O autor recupera a vida do índio Miguel Pestana, condenado pela Inquisição portuguesa sob a acusação de feitiçaria na primeira metade do século XVIII. Utilizando a trajetória de Pestana como fio condutor, Corrêa analisa a formação religiosa deste indivíduo, que viveu boa parte de sua vida na aldeia jesuítica de Reritiba, no Espírito Santo. Atento à complexa relação mantida entre missionários e índios aldeados, o historiador ressalta as diversas interações sociais tecidas por Miguel Pestana com o mundo colonial, fato que leva o índio a questionar a disciplina regrada dos jesuítas e a ter contato com diversas práticas mágico-religiosas desviantes. A relação conturbada com os padres motiva Miguel a fugir de Reritiba e rumar para o Rio de Janeiro, onde transforma a sua vida: nas freguesias do Recôncavo da Guanabara, o índio ganha a confiança dos senhores locais e torna-se capitão do mato, alcançando uma posição social diferenciada em meio à hierarquia colonial.
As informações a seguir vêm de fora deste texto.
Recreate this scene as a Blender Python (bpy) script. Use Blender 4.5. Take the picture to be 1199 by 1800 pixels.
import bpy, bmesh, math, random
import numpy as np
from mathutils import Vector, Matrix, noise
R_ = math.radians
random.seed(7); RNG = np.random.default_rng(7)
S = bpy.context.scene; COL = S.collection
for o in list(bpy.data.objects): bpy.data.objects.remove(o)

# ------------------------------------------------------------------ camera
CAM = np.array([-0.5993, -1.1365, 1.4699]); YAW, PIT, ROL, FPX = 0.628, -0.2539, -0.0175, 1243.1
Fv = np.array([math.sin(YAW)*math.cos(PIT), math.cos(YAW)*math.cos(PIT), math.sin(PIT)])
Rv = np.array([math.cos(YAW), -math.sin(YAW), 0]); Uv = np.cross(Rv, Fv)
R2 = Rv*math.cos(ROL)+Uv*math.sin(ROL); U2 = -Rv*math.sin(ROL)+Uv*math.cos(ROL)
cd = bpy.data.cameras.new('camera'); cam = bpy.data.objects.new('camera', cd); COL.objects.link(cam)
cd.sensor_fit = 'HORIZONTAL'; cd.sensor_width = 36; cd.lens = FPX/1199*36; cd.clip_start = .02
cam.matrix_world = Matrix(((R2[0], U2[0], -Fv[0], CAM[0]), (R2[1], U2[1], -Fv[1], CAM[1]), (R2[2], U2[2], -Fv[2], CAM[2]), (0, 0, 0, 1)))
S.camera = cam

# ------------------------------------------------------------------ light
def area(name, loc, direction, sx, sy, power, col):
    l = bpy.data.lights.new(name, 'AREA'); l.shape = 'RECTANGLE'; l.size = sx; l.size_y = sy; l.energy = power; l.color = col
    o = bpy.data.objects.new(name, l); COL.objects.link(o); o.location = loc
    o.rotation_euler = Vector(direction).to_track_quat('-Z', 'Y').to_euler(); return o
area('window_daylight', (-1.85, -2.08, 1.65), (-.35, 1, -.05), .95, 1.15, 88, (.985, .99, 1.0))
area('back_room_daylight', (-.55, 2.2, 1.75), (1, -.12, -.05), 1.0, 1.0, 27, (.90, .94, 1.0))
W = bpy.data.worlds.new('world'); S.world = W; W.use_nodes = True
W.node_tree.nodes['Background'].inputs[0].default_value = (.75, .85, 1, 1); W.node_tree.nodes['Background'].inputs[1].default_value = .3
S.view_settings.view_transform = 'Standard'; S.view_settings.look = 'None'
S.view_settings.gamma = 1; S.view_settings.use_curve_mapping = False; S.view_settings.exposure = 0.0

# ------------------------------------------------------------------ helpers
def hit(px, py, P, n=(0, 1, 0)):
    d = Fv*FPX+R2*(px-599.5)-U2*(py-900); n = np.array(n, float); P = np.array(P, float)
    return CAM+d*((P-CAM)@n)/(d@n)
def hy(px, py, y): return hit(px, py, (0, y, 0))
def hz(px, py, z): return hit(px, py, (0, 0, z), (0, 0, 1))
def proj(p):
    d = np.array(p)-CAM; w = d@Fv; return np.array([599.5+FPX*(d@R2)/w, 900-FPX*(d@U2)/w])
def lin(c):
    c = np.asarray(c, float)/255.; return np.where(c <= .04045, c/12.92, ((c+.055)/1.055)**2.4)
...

Em sua vida cotidiana, porém, as erronias perante à Igreja Católica se aprofundam: ele torna-se um afamado usuário de bolsas de mandinga, vendendo artigos mágicos aos que procuravam por sorte e proteção. Contudo, tendo atraído mais atenção do que devia, acaba preso pela Inquisição. Remontando o julgamento do índio, o autor traz à tona os meandros do processo e as insistentes estratégias do réu a fim de evitar sua condenação. Além de refletir sobre diversos aspectos pertinentes à religiosidade e à história indígena, a obra reflete a respeito da ação inquisitorial em relação aos indígenas, tema pouco estudado até hoje.